When it's good, the Pat McGee Band stands tall among its colleagues in the "college band" genre. Though you wouldn't know it by his dyed-blond hair - an incongruous touch for a singer who sounds more good ole boy than MTV punk - McGee uses melodious vocals that match his plaintive lyrics wonderfully. And the lyrics themselves are wonderful, stories of lost love that make a listener almost long for heartbreak.

Listening to "Hero," the difficulty was not matching an experience with the story, but sifting through the catalogue of failed relationships to find the best match. McGee sings, "She'll be your hero when the lightning falls/She'll tend to your head down and break down walls/She'll promise you heaven and drag you through hell/She'll never look back you might as well," while the audience mentally composes romantic prose or hate e-mails to distant exes. In "Runaway," you can't help but cheer for McGee when in awestruck confusion he implores, "Runaway, runaway, runaway to me/Darling won't you stay with me."

The sound produced by the McGee six was not much fuller than the music of opening soloist Howie Day, but there were some highlights from band members. Brian Fechino, on electric guitar, added excitement to the bridge of some otherwise predictable tunes, and Jonathan Williams' keyboard and vocals gave needed distraction to McGee-watching. John Small's bass, however, was missing in action, but the unified crew turned inspiring during Pink Floyd's "The Wall," when fans first awoke to sing along.

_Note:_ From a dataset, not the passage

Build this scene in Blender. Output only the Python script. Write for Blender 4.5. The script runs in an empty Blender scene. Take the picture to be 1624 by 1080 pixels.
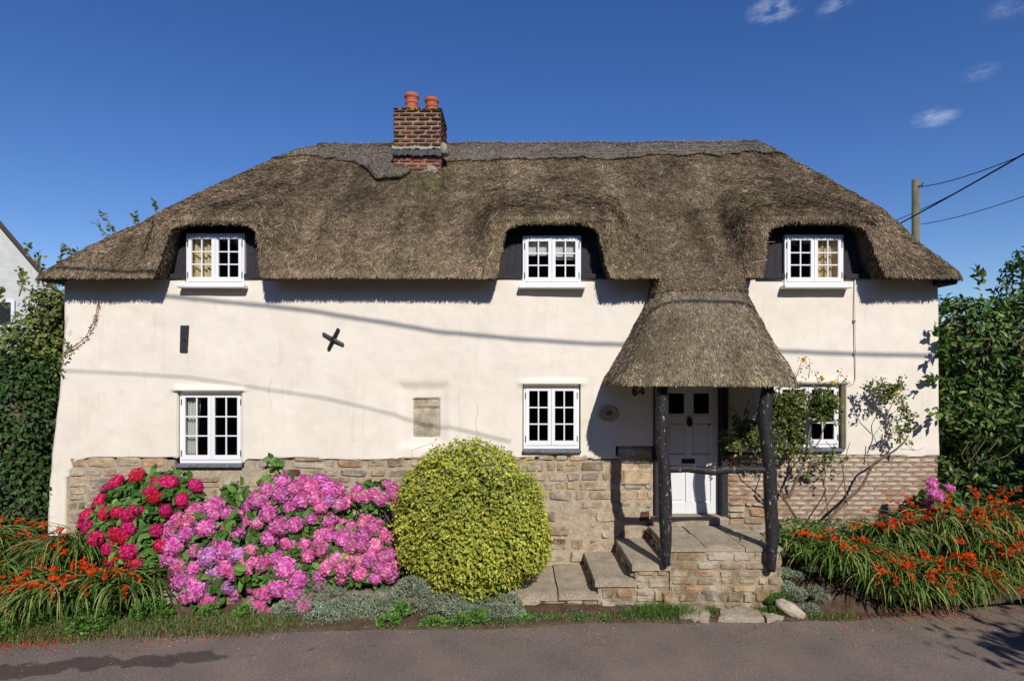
import bpy, math, random
import numpy as np
from mathutils import Vector
R = lambda a: math.radians(a) if np.isscalar(a) else np.radians(a)
rng = np.random.default_rng(7)
random.seed(7)
scene = bpy.context.scene
COL = scene.collection
# ------------------------------------------------------------------ camera
F, CX, HY, CD, CZ = 945.0, 812.0, 590.0, 9.0, 2.9
cam = bpy.data.cameras.new('camera'); camo = bpy.data.objects.new('camera', cam); COL.objects.link(camo)
cam.sensor_width = 36; cam.lens = F/1624*36; cam.shift_y = 50/1624; cam.clip_end = 3000
camo.location = (0, -CD, CZ); camo.rotation_euler = (R(90), 0, 0)
scene.camera = camo
# ------------------------------------------------------------------ light
SUN = Vector((0.255, -1.0, 0.75)).normalized()
w = bpy.data.worlds.new('World'); scene.world = w; w.use_nodes = True
nt = w.node_tree; nt.nodes.clear()
out = nt.nodes.new('ShaderNodeOutputWorld'); bg = nt.nodes.new('ShaderNodeBackground')
sky = nt.nodes.new('ShaderNodeTexSky'); sky.sky_type = 'NISHITA'; sky.sun_disc = False
sky.sun_elevation = math.asin(SUN.z); sky.sun_rotation = math.atan2(SUN.x, SUN.y)
sky.altitude = 300; sky.air_density = 1.0; sky.dust_density = 0.0; sky.ozone_density = 3.6
hsv = nt.nodes.new('ShaderNodeHueSaturation'); hsv.inputs['Saturation'].default_value = 1.24
hsv.inputs['Value'].default_value = 1.0
hsv.inputs['Hue'].default_value = .515; nt.links.new(sky.outputs[0], hsv.inputs['Color'])
# thin real-sky clouds, kept to a few patches of the sky dome
tc = nt.nodes.new('ShaderNodeTexCoord')
prev = hsv.outputs[0]
def wn(t, **k):
    n = nt.nodes.new(t)
    for a, b in k.items(): setattr(n, a, b)
    return n
mp = wn('ShaderNodeMapping'); mp.inputs['Scale'].default_value = (1, 1, 2.6)
nt.links.new(tc.outputs['Generated'], mp.inputs[0])
nz = wn('ShaderNodeTexNoise'); nz.inputs['Scale'].default_value = 26; nz.inputs['Detail'].default_value = 9; nz.inputs['Roughness'].default_value = .62
nt.links.new(mp.outputs[0], nz.inputs['Vector'])
msum = None
for (px, py, ra, st) in [(1232, 14, .034, .75), (1330, 10, .024, .55), (1484, 186, .024, .8), (1554, 116, .020, .35), (1606, 12, .025, .3)]:
    d = Vector(((px-CX)/F, 1, (HY-py)/F)).normalized()
    sub = wn('ShaderNodeVectorMath', operation='SUBTRACT'); nt.links.new(tc.outputs['Generated'], sub.inputs[0]); sub.inputs[1].default_value = d
    sc_ = wn('ShaderNodeVectorMath', operation='MULTIPLY'); nt.links.new(sub.outputs[0], sc_.inputs[0]); sc_.inputs[1].default_value = (1, 1, 2.2)
    ln = wn('ShaderNodeVectorMath', operation='LENGTH'); nt.links.new(sc_.outputs[0], ln.inputs[0])
    mr = wn('ShaderNodeMapRange'); mr.inputs[1].default_value = ra*1.25; mr.inputs[2].default_value = 0; mr.inputs[3].default_value = 0; mr.inputs[4].default_value = st
    nt.links.new(ln.outputs['Value'], mr.inputs[0])
    if msum is None: msum = mr.outputs[0]
    else:
        ad = wn('ShaderNodeMath', operation='ADD'); nt.links.new(msum, ad.inputs[0]); nt.links.new(mr.outputs[0], ad.inputs[1]); msum = ad.outputs[0]
nr = wn('ShaderNodeMapRange'); nr.inputs[1].default_value = .42; nr.inputs[2].default_value = .70; nt.links.new(nz.outputs[0], nr.inputs[0])
mm = wn('ShaderNodeMath', operation='MULTIPLY'); nt.links.new(nr.outputs[0], mm.inputs[0]); nt.links.new(msum, mm.inputs[1]); mm.use_clamp = True
cmx = wn('ShaderNodeMix', data_type='RGBA'); nt.links.new(mm.outputs[0], cmx.inputs[0]); nt.links.new(prev, cmx.inputs[6]); cmx.inputs[7].default_value = (6.5, 7.2, 8.6, 1)
nt.links.new(cmx.outputs[2], bg.inputs[0]); bg.inputs[1].default_value = 0.108
nt.links.new(bg.outputs[0], out.inputs[0])
sl = bpy.data.lights.new('sun', 'SUN'); sl.energy = 4.5; sl.angle = R(0.53); sl.color = (1, .955, .88)
so = bpy.data.objects.new('sun', sl); COL.objects.link(so); so.location = (6, -24, 18)
so.rotation_euler = SUN.to_track_quat('Z', 'Y').to_euler()
scene.view_settings.view_transform = 'Standard'; scene.view_settings.look = 'None'
scene.view_settings.exposure = 0.0; scene.view_settings.gamma = 1
scene.cycles.max_bounces = 8; scene.cycles.transparent_max_bounces = 12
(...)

The group generally succeeded in transferring its soft sound from the studio to its given stage, and McGee, whose vocals dominate the music, had little trouble recreating his recorded hits. Unfortunately, the concert was perhaps too similar to the CD, with the band demonstrating little interest in showmanship. McGee did not often address the capacity crowd, and ignored ceaseless pleas for "Rebecca," the band's most popular song, until a less-than dramatic midnight encore.

And sadly, "Rebecca" did not arrive at Tufts unblemished. The song is a complicated marvel of harmony and guitar, but with Pat McGee singing with a feigned, hip lack of enthusiasm, and attempting an impossible one-man harmony, the encore was the last page in a comfortingly monotonous musical bedtime story.

They've got Guster's bongos, Dispatch's lovesick sweetness, and The Dave Matthews Band's caucasian, visor-wearing fan base. And it hits pretty close to the mark. In "Lost," when Mr. McGee sang "I am lost myself over you," there was a distinct risk of captivation. Yet at the night's end, the overarching message from the band seemed was one of desperation: You might not fall in love with our music, but please sing along, and maybe you'll fall in love with us... or your ex-girlfriend.